The Lord replied, “Is it right for you to be angry about this?

(Jonah 4:1-4 NLT)

Yesterday, someone said something to me which provoked thought about Jonah’s story. He said, “Prophecy is not fate. It’s not always set in stone. Prophecy can be an opportunity to align with God and actually change your future.”

Somehow it is easier to believe that those who hatefully oppose our political, cultural, or philosophical positions deserve disaster. God’s mercy messes up the plotline created in our vain imaginations. God tells us to leave revenge to him because, as illustrated in many Bible stories, his favourite form of revenge is transformation, redemption, restoration and renewed relationship.

Jonah resents God’s response. Not only did the Creator change the future of the people of Nineveh by not wiping them out, the action left a dent in Jonah’s pride as an accurate prophet when what he predicted did not happen.

In a culture where a web search for films with revenge themes turns up a list 44 pages long and a list only one page long for films with forgiveness or redemption themes, mercy is obviously not our usual response to offense. When we demonstrate, through acts of every day cyber-revenge like boycotts, cancellation, banishment, and censorship, that the acknowledgement of being right holds more value than the search for God’s truth, we have to admit we are not seeking restorative justice motivated by love.

God’s thoughts are higher than our thoughts. All of us have rebelled against his ways. After three days and nights of less than stellar accommodation, Jonah confessed and asked for forgiveness for his rebellion and decided to obey God. That act made a way for the people of Nineveh to do the same.

This morning I read Psalm 32. This was King David’s experience after acting in a cruel ungodly way himself.

Oh, what joy for those
    whose disobedience is forgiven,
    whose sin is put out of sight!
Yes, what joy for those
    whose record the Lord has cleared of guilt,
    whose lives are lived in complete honesty!
When I refused to confess my sin,
    my body wasted away,
    and I groaned all day long.
Day and night your hand of discipline was heavy on me.
    My strength evaporated like water in the summer heat. 

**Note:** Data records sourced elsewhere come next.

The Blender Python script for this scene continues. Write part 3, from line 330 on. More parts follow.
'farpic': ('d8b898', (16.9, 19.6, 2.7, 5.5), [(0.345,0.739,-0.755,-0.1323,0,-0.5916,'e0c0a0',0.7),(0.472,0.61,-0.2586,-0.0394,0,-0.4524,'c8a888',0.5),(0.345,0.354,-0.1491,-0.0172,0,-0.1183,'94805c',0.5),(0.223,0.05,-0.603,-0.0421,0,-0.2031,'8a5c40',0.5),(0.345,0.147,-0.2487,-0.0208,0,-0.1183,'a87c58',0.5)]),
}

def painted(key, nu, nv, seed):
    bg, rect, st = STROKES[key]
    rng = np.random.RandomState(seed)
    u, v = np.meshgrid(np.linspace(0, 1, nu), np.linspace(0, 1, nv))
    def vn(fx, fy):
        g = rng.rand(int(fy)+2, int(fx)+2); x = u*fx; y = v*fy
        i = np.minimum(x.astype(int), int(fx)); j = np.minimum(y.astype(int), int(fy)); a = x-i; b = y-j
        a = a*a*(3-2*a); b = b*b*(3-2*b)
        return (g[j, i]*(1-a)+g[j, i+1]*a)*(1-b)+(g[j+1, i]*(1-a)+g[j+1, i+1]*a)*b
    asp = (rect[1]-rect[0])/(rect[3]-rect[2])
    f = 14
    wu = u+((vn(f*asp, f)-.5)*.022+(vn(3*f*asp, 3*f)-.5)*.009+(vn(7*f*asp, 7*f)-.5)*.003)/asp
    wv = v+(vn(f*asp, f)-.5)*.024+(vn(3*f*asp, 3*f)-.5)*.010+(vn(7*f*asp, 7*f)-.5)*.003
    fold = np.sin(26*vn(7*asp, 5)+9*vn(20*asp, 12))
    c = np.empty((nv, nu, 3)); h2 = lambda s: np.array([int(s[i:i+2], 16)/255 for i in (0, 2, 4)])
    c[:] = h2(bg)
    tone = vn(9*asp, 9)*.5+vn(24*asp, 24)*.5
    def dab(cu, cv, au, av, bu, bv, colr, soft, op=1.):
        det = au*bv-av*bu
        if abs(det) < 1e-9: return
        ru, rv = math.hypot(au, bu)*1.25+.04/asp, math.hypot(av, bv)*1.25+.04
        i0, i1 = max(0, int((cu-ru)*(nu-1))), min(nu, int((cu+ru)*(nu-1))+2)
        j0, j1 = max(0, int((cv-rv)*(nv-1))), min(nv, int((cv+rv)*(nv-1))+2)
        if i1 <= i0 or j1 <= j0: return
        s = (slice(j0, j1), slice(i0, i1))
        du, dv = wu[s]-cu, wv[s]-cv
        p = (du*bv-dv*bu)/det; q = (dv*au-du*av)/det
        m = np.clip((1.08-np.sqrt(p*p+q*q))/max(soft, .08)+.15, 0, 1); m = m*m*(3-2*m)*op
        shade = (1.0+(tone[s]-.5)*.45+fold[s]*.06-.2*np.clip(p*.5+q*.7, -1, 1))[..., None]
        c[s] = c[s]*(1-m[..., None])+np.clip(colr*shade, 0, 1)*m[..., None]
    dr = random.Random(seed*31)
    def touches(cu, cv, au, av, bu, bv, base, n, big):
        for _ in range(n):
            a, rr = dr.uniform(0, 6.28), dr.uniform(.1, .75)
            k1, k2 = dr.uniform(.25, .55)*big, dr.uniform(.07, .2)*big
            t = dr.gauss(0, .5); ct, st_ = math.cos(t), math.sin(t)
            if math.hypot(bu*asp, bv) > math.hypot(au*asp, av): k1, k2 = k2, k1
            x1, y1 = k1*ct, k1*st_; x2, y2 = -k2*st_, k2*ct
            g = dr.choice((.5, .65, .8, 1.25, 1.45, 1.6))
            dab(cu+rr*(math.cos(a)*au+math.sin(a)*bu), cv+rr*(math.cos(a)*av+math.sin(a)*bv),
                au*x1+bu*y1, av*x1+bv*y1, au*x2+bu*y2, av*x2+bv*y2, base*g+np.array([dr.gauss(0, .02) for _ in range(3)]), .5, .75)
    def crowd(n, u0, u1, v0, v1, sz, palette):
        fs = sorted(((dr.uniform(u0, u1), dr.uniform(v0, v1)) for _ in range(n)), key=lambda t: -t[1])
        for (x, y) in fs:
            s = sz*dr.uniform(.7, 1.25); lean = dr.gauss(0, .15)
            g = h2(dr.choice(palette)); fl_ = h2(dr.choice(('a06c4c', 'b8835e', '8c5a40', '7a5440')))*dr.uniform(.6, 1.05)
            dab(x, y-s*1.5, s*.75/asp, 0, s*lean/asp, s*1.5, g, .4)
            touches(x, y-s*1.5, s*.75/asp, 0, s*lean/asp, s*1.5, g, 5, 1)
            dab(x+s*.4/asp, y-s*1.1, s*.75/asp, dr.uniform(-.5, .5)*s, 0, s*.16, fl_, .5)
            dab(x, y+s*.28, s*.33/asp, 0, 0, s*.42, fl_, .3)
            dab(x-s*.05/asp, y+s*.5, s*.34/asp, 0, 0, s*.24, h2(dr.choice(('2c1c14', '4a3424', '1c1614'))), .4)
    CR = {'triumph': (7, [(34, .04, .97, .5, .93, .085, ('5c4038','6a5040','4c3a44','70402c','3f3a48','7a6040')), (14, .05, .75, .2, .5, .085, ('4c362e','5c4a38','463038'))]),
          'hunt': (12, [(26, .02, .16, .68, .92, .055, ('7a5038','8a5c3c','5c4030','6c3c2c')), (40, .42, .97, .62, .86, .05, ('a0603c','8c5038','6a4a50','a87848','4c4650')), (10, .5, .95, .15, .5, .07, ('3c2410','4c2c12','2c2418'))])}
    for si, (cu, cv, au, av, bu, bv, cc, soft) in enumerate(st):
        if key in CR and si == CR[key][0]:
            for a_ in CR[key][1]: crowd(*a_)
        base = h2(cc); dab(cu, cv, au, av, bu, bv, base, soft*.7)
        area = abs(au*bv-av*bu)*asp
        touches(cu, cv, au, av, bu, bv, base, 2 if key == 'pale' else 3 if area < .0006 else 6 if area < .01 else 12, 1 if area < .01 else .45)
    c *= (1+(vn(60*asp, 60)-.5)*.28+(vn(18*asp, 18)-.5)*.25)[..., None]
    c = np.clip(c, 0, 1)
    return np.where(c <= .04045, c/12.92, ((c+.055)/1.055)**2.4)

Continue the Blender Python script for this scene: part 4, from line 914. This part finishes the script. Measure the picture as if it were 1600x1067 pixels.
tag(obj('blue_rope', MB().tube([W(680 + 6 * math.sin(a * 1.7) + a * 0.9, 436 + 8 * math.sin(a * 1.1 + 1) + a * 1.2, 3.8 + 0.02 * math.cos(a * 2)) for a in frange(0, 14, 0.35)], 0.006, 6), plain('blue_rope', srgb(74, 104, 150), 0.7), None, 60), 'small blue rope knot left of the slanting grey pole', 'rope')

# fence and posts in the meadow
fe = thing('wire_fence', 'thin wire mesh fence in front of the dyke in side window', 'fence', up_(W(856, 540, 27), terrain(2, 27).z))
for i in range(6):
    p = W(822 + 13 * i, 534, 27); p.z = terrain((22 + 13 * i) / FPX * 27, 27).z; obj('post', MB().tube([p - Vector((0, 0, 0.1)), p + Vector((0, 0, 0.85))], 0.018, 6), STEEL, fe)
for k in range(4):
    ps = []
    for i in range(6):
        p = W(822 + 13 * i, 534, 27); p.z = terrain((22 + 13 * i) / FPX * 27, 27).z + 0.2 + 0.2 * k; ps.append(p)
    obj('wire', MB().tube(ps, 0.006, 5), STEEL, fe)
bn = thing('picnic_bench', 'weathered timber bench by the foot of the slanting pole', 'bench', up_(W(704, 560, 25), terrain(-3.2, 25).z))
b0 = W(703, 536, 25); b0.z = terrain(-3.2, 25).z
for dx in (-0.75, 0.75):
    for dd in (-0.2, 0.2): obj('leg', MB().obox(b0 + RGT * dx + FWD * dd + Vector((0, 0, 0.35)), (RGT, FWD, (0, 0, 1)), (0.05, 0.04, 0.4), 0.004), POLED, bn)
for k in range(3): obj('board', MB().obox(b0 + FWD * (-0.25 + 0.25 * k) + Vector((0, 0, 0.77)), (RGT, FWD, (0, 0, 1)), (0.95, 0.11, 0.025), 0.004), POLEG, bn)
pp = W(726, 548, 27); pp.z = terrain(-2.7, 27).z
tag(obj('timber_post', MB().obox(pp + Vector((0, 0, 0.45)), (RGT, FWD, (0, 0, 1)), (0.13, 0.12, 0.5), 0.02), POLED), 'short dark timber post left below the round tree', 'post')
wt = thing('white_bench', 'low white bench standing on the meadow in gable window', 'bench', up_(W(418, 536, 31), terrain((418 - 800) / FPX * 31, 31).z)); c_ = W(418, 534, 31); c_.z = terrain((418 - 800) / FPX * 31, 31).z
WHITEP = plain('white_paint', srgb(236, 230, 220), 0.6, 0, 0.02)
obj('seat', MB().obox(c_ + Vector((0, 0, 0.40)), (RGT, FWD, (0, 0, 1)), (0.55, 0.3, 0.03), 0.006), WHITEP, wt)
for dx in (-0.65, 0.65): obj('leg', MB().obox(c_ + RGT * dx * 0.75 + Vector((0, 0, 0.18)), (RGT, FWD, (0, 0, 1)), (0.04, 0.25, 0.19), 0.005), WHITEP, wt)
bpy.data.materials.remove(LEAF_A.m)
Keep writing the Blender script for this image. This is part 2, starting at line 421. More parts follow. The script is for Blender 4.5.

Finally, I confessed all my sins to you
    and stopped trying to hide my guilt.
I said to myself, “I will confess my rebellion to the Lord.”
    And you forgave me! All my guilt is gone. 

Therefore, let all the godly pray to you while there is still time,
    that they may not drown in the floodwaters of judgment.
For you are my hiding place;
    you protect me from trouble.
    You surround me with songs of victory.

The last question God asked Jonah causes me to examine my own heart. God does not offer the cruel compassion of dealing with sin by justifying evil and leaving us to continue in hurtful ways with their eventual unpleasant consequences. He extends his love and mercy to offer a way out.

Now here is my confession. I didn’t want to write this. I’ve had enough doom and gloom God-is-going-to-get-you-for-that preaching in my life to receive a very distorted picture of God. I lost many years to an image of an angry vengeful deity before I realized Jesus Christ came to show us what the Father was really like. I didn’t want to risk being misunderstood or judged as unloving. I argued with him that the blogs I write about obedience don’t attract much response anyway. When I prayed about an alternate topic nothing came to mind. Blank. For nearly three weeks. Then it dawned on me that I was acting like Jonah and that I didn’t want to extend the same mercy to some people as he extended to me — and still extends to me when he points out my hurtful choices and I respond to a good Father’s correction.

Transformation, redemption, restoration and renewed relationship. That’s your revenge, Lord. Thank you for your great mercy.